LNG=7月5~9日:北東アジア着相場は反落、割高感から買い控え進む
DES北東アジア着相場は軟化した。商いの中心となる9月前着が12.85~13.15ドルと先週末から55セント安となった。割高感を強める需要家の多くがスポット購入を見送る反面、ロシアや豪州出しを中心にスポット玉が旺盛となった。公益エネルギー企業など需要家が契約玉のスポット販売に動いたことも供給過剰感を強める要因となった。北東アジア着のスポット相場が長期契約の価格を3.00~4.00ドル上回っていることから、需要家が転売益の確保を優先させた。8~9日の市場では、中国国営エネルギー企業を始め公益エネルギー3~4社が8~9月着の販売を検討。6日の市場では、関西電力が長期契約として引き取る豪プルートプロジェクト(年産430万トン)出し1カーゴを、標準型「LNGエビス」号(容量14万5,000立方メートル)へ搭載して9月着ベースで日本の都市ガス会社へ販売した。価格は北東アジア着のスポット市況に対してディスカウントになった。
【FOB中東、DES南アジア、東南アジアおよび中東】 国営ガス会社(EGAS)は、5月25日締めで実施した入札で6月24~26日積み1カーゴを欧ガンボーへ9.17ドルで販売した。イドゥクプロジェクトではガンボーが、標準型「アルマローナ(Al Marrouna)」号(容量15万1,700立方メートル)を使用して6月24~25日に1カーゴを積載。ガンボーは最終的に、当該カーゴをパキスタンのガスポート基地(年間受入能力500万トン)へ7月5日着ベースで販売した。ガンボーはパキスタンLNGに対して、2017年起こしの5年契約を通して年間12カーゴ前後を販売しており、今回はこの契約に基づきイドゥク出しを供給した。
【FOB大西洋圏・DES欧州・その他地域】 欧州の天然ガス市場は、7月5日の終値でNBPは十数年ぶりの高値、TTFは最高値を記録した。

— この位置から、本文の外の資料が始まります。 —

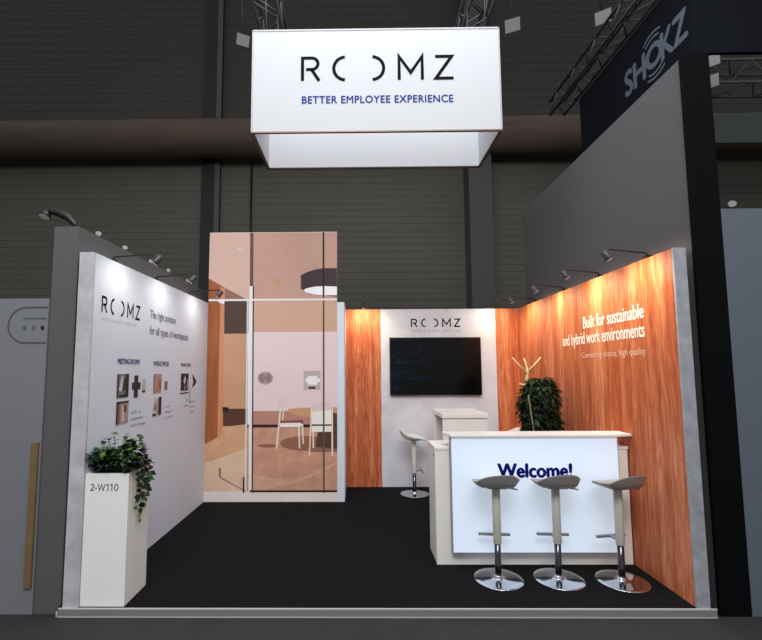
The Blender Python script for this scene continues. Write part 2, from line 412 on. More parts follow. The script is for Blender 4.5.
def cm(name, r, g, b, **k): return mat('print_' + name, srgb(r, g, b), 0.55, spec=0.2, **k)
A = {
 'ceil': cm('ceiling', 198, 158, 144, var=0.05, vscale=0.8), 'ceil2': cm('ceiling_light', 216, 182, 168, var=0.04, vscale=0.8),
 'band': cm('upper_wall', 208, 170, 150, var=0.05, vscale=1), 'wall': cm('pale_wall', 232, 212, 214, var=0.02, vscale=1),
 'dado': cm('dado', 190, 136, 122), 'floor': cm('floor', 204, 154, 130, var=0.2, vscale=5), 'floor2': cm('floor_light', 226, 194, 168, var=0.1, vscale=6),
 'shade': cm('brown_corner', 150, 112, 98), 'floor4': cm('floor_patch', 214, 168, 144, var=0.12, vscale=6), 'floor3': cm('floor_mid', 214, 166, 130, var=0.12, vscale=6),
 'wood': cm('orange_wood', 160, 94, 58, var=0.25, vscale=4, stretch=(6, 1, .4)), 'wood2': cm('tan_wood', 206, 142, 104, var=0.08, vscale=4, stretch=(6, 1, .4)),
 'tan': cm('tan_wall', 200, 156, 124, var=0.07, vscale=2), 'dark': cm('dark_niche', 84, 66, 60), 'dark2': cm('dark_base', 92, 60, 48),
 'blk': cm('black_line', 44, 34, 36), 'skirt': cm('skirting', 58, 36, 34), 'wht': cm('white_frame', 236, 236, 240), 'brn': cm('brown_mullion', 104, 82, 76),
 'lamp': cm('lamp_drum', 66, 54, 58), 'lampw': cm('lamp_glow', 250, 250, 252), 'chair': cm('chair_white', 244, 238, 234), 'chairp': cm('chair_shade', 222, 206, 206),
 'cush': cm('cushion', 140, 84, 78), 'leg': cm('chair_leg', 240, 224, 206), 'table': cm('table_top', 206, 158, 120), 'shad': cm('floor_shadow', 150, 104, 84),
 'ped': cm('table_pedestal', 88, 66, 54), 'grey': cm('display_grey', 190, 178, 176), 'blob': cm('soft_mark', 150, 128, 130), 'blob2b': cm('soft_mark_mid', 176, 154, 156), 'blob2': cm('soft_mark_light', 190, 170, 172), 'white': cm('display_white', 240, 240, 240),
 'strip': cm('sill', 236, 226, 220, var=0.05, vscale=8),
}
def poly(bm, ms, key, pts, k):
    if A[key] not in ms: ms.append(A[key])
    f = bm.faces.new([bm.verts.new(art(u, v, k)) for u, v in pts]); f.material_index = ms.index(A[key])
def Rr(a, b, c, d): return [(a, b), (a, d), (c, d), (c, b)]
def ell(cx, cy, rx, ry, a0=0, a1=360, n=28): return [(cx + rx * math.cos(math.radians(a0 + (a1 - a0) * i / n)), cy - ry * math.sin(math.radians(a0 + (a1 - a0) * i / n))) for i in range(n + (0 if a1 - a0 == 360 else 1))]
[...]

ウクライナの今年10月以降に始まる4年契約、ベラルーシとポーランドが共同で開示した10月から始まる5年契約のそれぞれパイプライン使用権の入札で、ガスプロムの応札がなかったことから、ロシア産の天然ガスの欧州向け供給減の観測が広まり、欧州の天然ガス需給のタイト感が強まった。ロシアはバルト海底を経由してドイツへガスを送るパイプライン「ノルドストリーム2」の開通を早めたい意向。既存のパイプラインへの供給を必要最低限にとどめることで、「ノルドストリーム2」の重要性をアピールしている可能性が高い。